The common idea of a web site is a name that starts with "www" and ends with "com" or else with some dots in between, and when punched into the computer that name will bring up a lot of potentially wonderful things. This vague definition is not sufficient for the sake of technical discussion. We need a more specific definition of a web site under the context of the BEE technology.
A BEE Web Site is a collection of web pages running on BEE enabled web server or servers. A BEE Web Site contains one or many BEE Web Paths and all web pages under all such paths form the BEE Web Site.
Here is a summary of the hierarchy and the identifier in each level:
Constructs |
Has at least one |
Belongs to a |
Identified by |
BEE Web Site |
BEE Web Path |
n/a |
Owner-Server Duple |
BEE Web Path |
BEE Web Page |
BEE Web Site |
idURL |
BEE Web Page |
n/a |
BEE Web Path |
URL starting with the idURL of the BEE Web Path after the protocol specification (http://) |
While Authentication (username/password logins) and scheme settings are bound to the BEE Web Site, BEE Resources (e.g. database) are allocated at the BEE Web Path level. In another word, the idURL defines a set of resources which all the web pages with URLs derived from it have equal right to share.

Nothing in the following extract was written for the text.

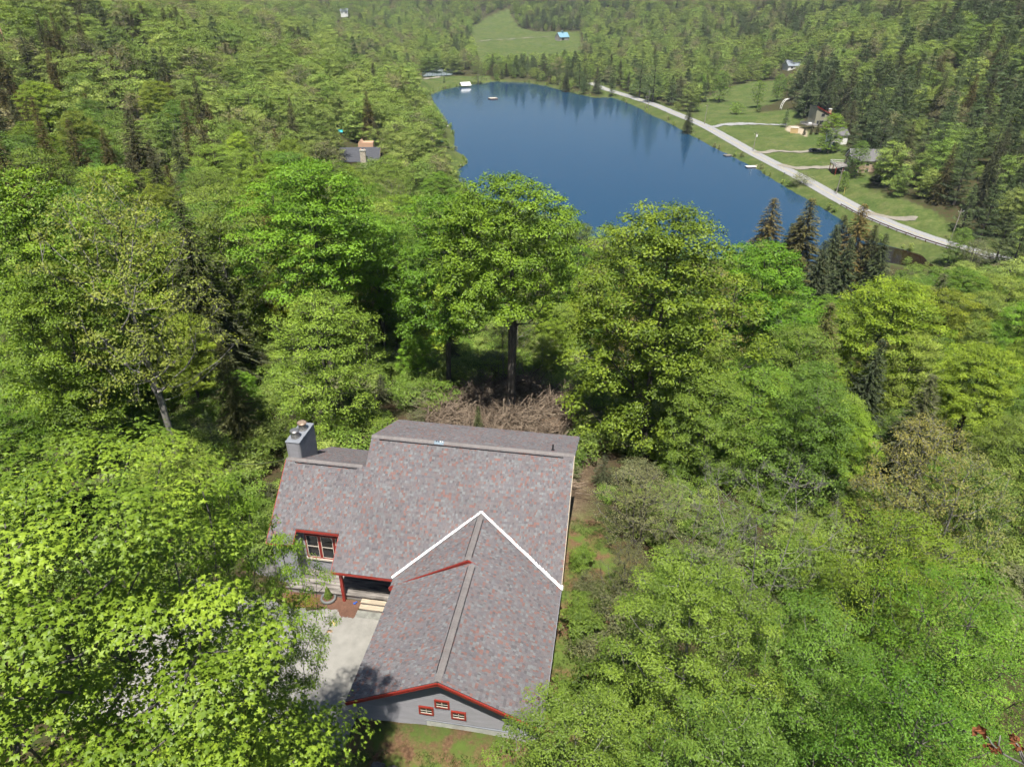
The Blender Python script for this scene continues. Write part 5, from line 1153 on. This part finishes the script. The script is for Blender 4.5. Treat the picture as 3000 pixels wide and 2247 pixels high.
# ------------------------------------------------------------------ around the lake
def gable_house(name, label, p, rz, L, Wd, hw_, hr, wall_m, roof_m, wins=(), over=.5, trim='white', cat='house', roof_t=.2):
    t = thing(name, label, cat, tuple(p), rz); m = MB()
    prof = [(-Wd/2,-3), (Wd/2,-3), (Wd/2,hw_), (0,hw_+hr), (-Wd/2,hw_)]
    m.prism([(-L/2, y, z) for y, z in prof], (L, 0, 0)); m.build('wall', M[wall_m], t)
    sl = hr/(Wd/2)
    for s in (-1, 1):
        m = MB(); a = [(-L/2-over, 0, hw_+hr+.05), (L/2+over, 0, hw_+hr+.05), (L/2+over, s*(Wd/2+over), hw_-sl*over+.05), (-L/2-over, s*(Wd/2+over), hw_-sl*over+.05)]
        m.prism(a if s < 0 else a[::-1], (0, 0, roof_t)); m.build('roof', M[roof_m], t)
        m = MB()
        for x in (-L/2-over, L/2+over): m.beam((x, 0, hw_+hr+.02), (x, s*(Wd/2+over), hw_-sl*over+.02), .08, .28)
        m.build('rake_board', M[trim], t)
    for (face, c, z, w, h) in wins:
        f = MB(); g = MB()
        if face in 'fb':
            s = -1 if face == 'f' else 1; y = s*Wd/2
            f.box((c-w/2-.1, min(y, y+s*.06), z-.1), (c+w/2+.1, max(y, y+s*.06), z+h+.1)); g.box((c-w/2, min(y+s*.061, y+s*.09), z), (c+w/2, max(y+s*.061, y+s*.09), z+h))
        else:
            s = -1 if face == 'l' else 1; x = s*L/2
            f.box((min(x, x+s*.06), c-w/2-.1, z-.1), (max(x, x+s*.06), c+w/2+.1, z+h+.1)); g.box((min(x+s*.061, x+s*.09), c-w/2, z), (max(x+s*.061, x+s*.09), c+w/2, z+h))
        wo_ = f.build('window', M[trim], t); g.build('pane', M['glass'], wo_)
    return t
def deck_on_posts(t, x0, x1, y0, y1, z, posts, rail='white', pm='pole'):
    d = thing('deck', None, None); d.parent = t
    n = int((y1-y0)/.5)
    for i in range(n):
        m = MB(); m.box((x0, y0+i*.5+.01, z-.12), (x1, y0+i*.5+.49, z)); m.build('plank', M['weathered'], d)
    for (x, y) in posts:
        m = MB(); m.box((x-.12, y-.12, -3), (x+.12, y+.12, z-.12)); m.build('post', M[pm], d)
    for a, b in (((x0, y0), (x1, y0)), ((x0, y0), (x0, y1)), ((x0, y1), (x1, y1))):
        m = MB(); m.beam((*a, z+1.0), (*b, z+1.0), .1, .1); m.beam((*a, z+.15), (*b, z+.15), .06, .06); k = int(math.hypot(b[0]-a[0], b[1]-a[1])/.45)
        for i in range(k+1):
            q = (a[0]+(b[0]-a[0])*i/k, a[1]+(b[1]-a[1])*i/k); m.box((q[0]-.03, q[1]-.03, z), (q[0]+.03, q[1]+.03, z+1.0))
        m.build('railing', M[rail], d)
    return d
# tan house with the raised deck
x, y = 141.0, 292.0
tan = gable_house('house', 'tan two storey house with grey roof and raised deck beyond the road', (x, y, H(x, y)-.4), -.10, 11.5, 8.6, 5.2, 3.4, 'tan_side', 'roof_grey', [('f',-3.4,3.2,1.1,1.3),('f',.2,3.2,1.1,1.3),('f',-3.6,.5,1.3,1.2),('f',.4,.5,1.2,1.2),('l',-2.6,2.6,1.5,2.8),('l',-.9,2.6,1.4,3.6),('l',.9,2.6,1.4,3.6),('l',2.6,2.6,1.5,2.8)])
deck_on_posts(tan, -11.6, -5.85, -4.4, 4.2, 2.5, [(-11.3,-4.1),(-8.6,-4.1),(-6.2,-4.1),(-11.3,0),(-11.3,4)], 'white', 'red_trim')
# modern house with one sloping roof
x, y = 160.0, 389.0
t = thing('house', 'sage green house with one steep sloping roof half hidden by pines', 'house', (x, y, H(x, y)-.5), .12)
m = MB(); m.prism([(-5,-4,-3), (5,-4,-3), (5,-4,4.6), (-5,-4,9.2)], (0, 8, 0)); m.build('wall', M['sage_side'], t)
m = MB(); m.prism([(-5.6,-4.5,9.55), (5.5,-4.5,4.45), (5.5,4.5,4.45), (-5.6,4.5,9.55)], (0, 0, .25)); m.build('roof', M['roof_dark'], t)
m = MB(); m.beam((-5.6,-4.53,9.62), (5.5,-4.53,4.5), .08, .35); m.build('rake_board', M['red_trim'], t)
m = MB(); m.box((3.4,-1,3), (4.6,.2,7.6)); c_ = m.build('chimney', M['peach'], t); m = MB(); m.box((3.25,-1.15,7.6), (4.75,.35,7.85)); m.build('chimney_cap', M['white'], c_)
for (cx_, z, w, h) in ((-1.2,4.6,1.7,1.4), (-1.4,.8,2.0,1.8), (-3.4,.6,1.0,2.0)):
    f = MB(); f.box((cx_-w/2-.1,-4.06,z-.1), (cx_+w/2+.1,-4,z+h+.1)); w_ = f.build('window', M['metal_grey'], t); g = MB(); g.box((cx_-w/2,-4.09,z), (cx_+w/2,-4.061,z+h)); g.build('pane', M['glass'], w_)
deck_on_posts(t, -12.5, -5.05, -9.5, -3.0, 1.3, [(-12.2,-9.2),(-8.5,-9.2),(-5.3,-9.2)], 'metal_grey', 'new_wood')
gx, gy = 152.3, 382.2
m = MB(); m.lathe([(.9,0),(1.0,.25),(.85,.6),(.45,.85),(.1,.92)], (0,0,0), 14); o = m.build('grill_cover', M['white'], None, smooth_=True); o.location = (gx, gy, H(160, 389)-.5+1.3); tag(o, 'round white cover on the deck of the sage green house', 'cover')
# plywood shed
x, y = 142.0, 374.5
t = thing('plywood_shed', 'yellow plywood box shed standing before the sage green house', 'shed', (x, y, H(x, y)-.1), -.35); 
m = MB(); m.box((-1.8,-1.4,-.3), (1.8,1.4,2.7)); m.build('wall', M['osb'], t)
for k in range(9): 
    m = MB(); m.box((-1.84,-1.44,k*.3), (1.84,-1.401,k*.3+.27)); m.build('lap_board', M['osb'], t)
m = MB(); m.prism([(-1.95,-1.55,2.705),(1.95,-1.55,2.705),(1.95,1.55,2.9),(-1.95,1.55,2.9)], (0,0,.08)); m.build('roof', M['cream'], t)
# white house behind the maples
x, y = 147.0, 335.0
wh = gable_house('house', 'white house with a balcony mostly hidden by a leafy tree', (x, y, H(x, y)-.2), .05, 7, 6.5, 5.4, 2.4, 'white', 'roof_grey', [('f',-2.2,3.3,1.4,1.5),('f',.4,3.3,1.4,1.5)])
m = MB(); m.box((-3.1,-3.32,.2), (-1.9,-3.251,2.3)); m.build('door', M['blue_toy'], wh)
deck_on_posts(wh, -4.2, -.4, -5.0, -3.3, 2.7, [(-4.0,-4.8),(-.6,-4.8)], 'white', 'white')
gable_house('house', 'house with slate blue grey roof beyond the meadow with scattered trees', (212, 588, H(212, 588)-1), .15, 11, 9, 3.4, 3.4, 'white', 'roof_slate', [('f',-2.5,1.2,1.4,1.4),('f',1.5,1.2,1.4,1.4)])
fw_ = at_y(1010, 52, 1038); gable_house('house', 'small far white house among the trees high at the top', (fw_[0], 1038, H(fw_[0], 1038)+4), .1, 9, 7, 4, 3, 'white', 'roof_slate', [('f',-2.5,1.5,1.2,1.5),('f',2.5,1.5,1.2,1.5)])
fw2 = at_y(1192, 112, 800); gable_house('house', 'low far cabin with pale roof left of the hay field', (fw2[0], 800, H(fw2[0], 800)+4), .1, 11, 6, 3, 2, 'cream', 'roof_slate', [('f',0,1,1.4,1.2)])
# house on the left slope
x, y = -51.5, 245.0; g = 15.2
lh = gable_house('house', 'house with dark roof and stone chimney in the trees left of the lake', (x, y, g), .06, 12.6, 9.5, 3.0, 3.3, 'peach', 'roof_dark', [('f',-3.6,.6,1.6,1.4),('f',3.4,.6,1.6,1.4)], trim='peach')
m = MB(); m.box((.6,-5.6,-3), (2.4,-4.3,6.4)); c_ = m.build('chimney', M['chim_stone'], lh); m = MB(); m.box((.45,-5.75,6.4), (2.55,-4.15,6.62)); m.build('chimney_cap', M['concrete'], c_)
for s in (-.6, .6): m = MB(); m.box((1.5+s-.16,-5.1,6.62), (1.5+s+.16,-4.8,7.0)); m.build('flue', M['peach'], c_)
m = MB(); m.prism([(-.6,.4,5.2), (4.4,.4,5.2), (4.4,.4,7.9), (.9,.4,7.9), (.35,.4,8.6), (-.2,.4,8.2), (-.6,.4,7.6)], (0, 3.2, 0)); m.build('rear_gable', M['peach'], lh)
# turquoise swing canopy in the wood
p = at_y(997, 389, 262); t = thing('tarp', 'turquoise tarp tied between trunks in the left woods', 'tarp', tuple(p)); m = MB(); m.add([(-.9,0,0),(.9,0,.1),(.7,.5,.9),(-.7,.4,1.0),(0,.6,.75)], [(0,1,4),(1,2,4),(2,3,4),(3,0,4)]); o = m.build('sheet', M['turquoise'], t); sm = o.modifiers.new('s', 'SOLIDIFY'); sm.thickness = .02
for s in (-.8, .8): m = MB(); m.tube([(s,.4,.9), (s*1.6,.6,1.5)], .02, 5); m.build('rope', M['white'], t)
# barn
x, y = 56.0, 918.0
bn = gable_house('barn', 'weathered barn with bright blue metal roof in the hay field', (x, y, H(x, y)), .55, 13, 10, 3.4, 4.6, 'barn_wood', 'roof_blue', [('r',0,1.2,1.6,1.4),('f',-2,0.2,3.4,2.2)], cat='barn', trim='barn_wood')
m = MB(); m.box((-1.0,-1.0,7.4), (1.0,1.0,9.2)); m.prism([(-1.3,-1.3,9.2),(1.3,-1.3,9.2),(1.3,1.3,9.2),(-1.3,1.3,9.2)], (0,0,.3)); m.build('cupola', M['roof_blue'], bn)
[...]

An idURL starts with the full web server name without the protocol specification (http://). The path after the server name is optional but if exists must be defined as a full path (e.g. /abc/defx and /abc/defy must be defined as two separate idURLs, not just /abc/def).
Please note that a BEE Web Path can be a web page URL. In that case, there is only one BEE Web Page under that BEE Web Path.
Theoretically, a BEE Web Site may contain BEE Web Paths under different web server names (different "www....com" names). However, BEE Session variables are implemented with cookies and therefore cannot be retain their values across pages on two different web servers. For example, if a shopping cart is implemented with session variables defined on a web page under one web server name, the cart content will not be accessible from web pages under another web server name.
To simplify the language, when "web site" or "site" is mentioned in this document, it means BEE Web Site; "web path" or "path" means BEE Web Path and "web page" or "page" means BEE Web Page, unless explicitly stated otherwise.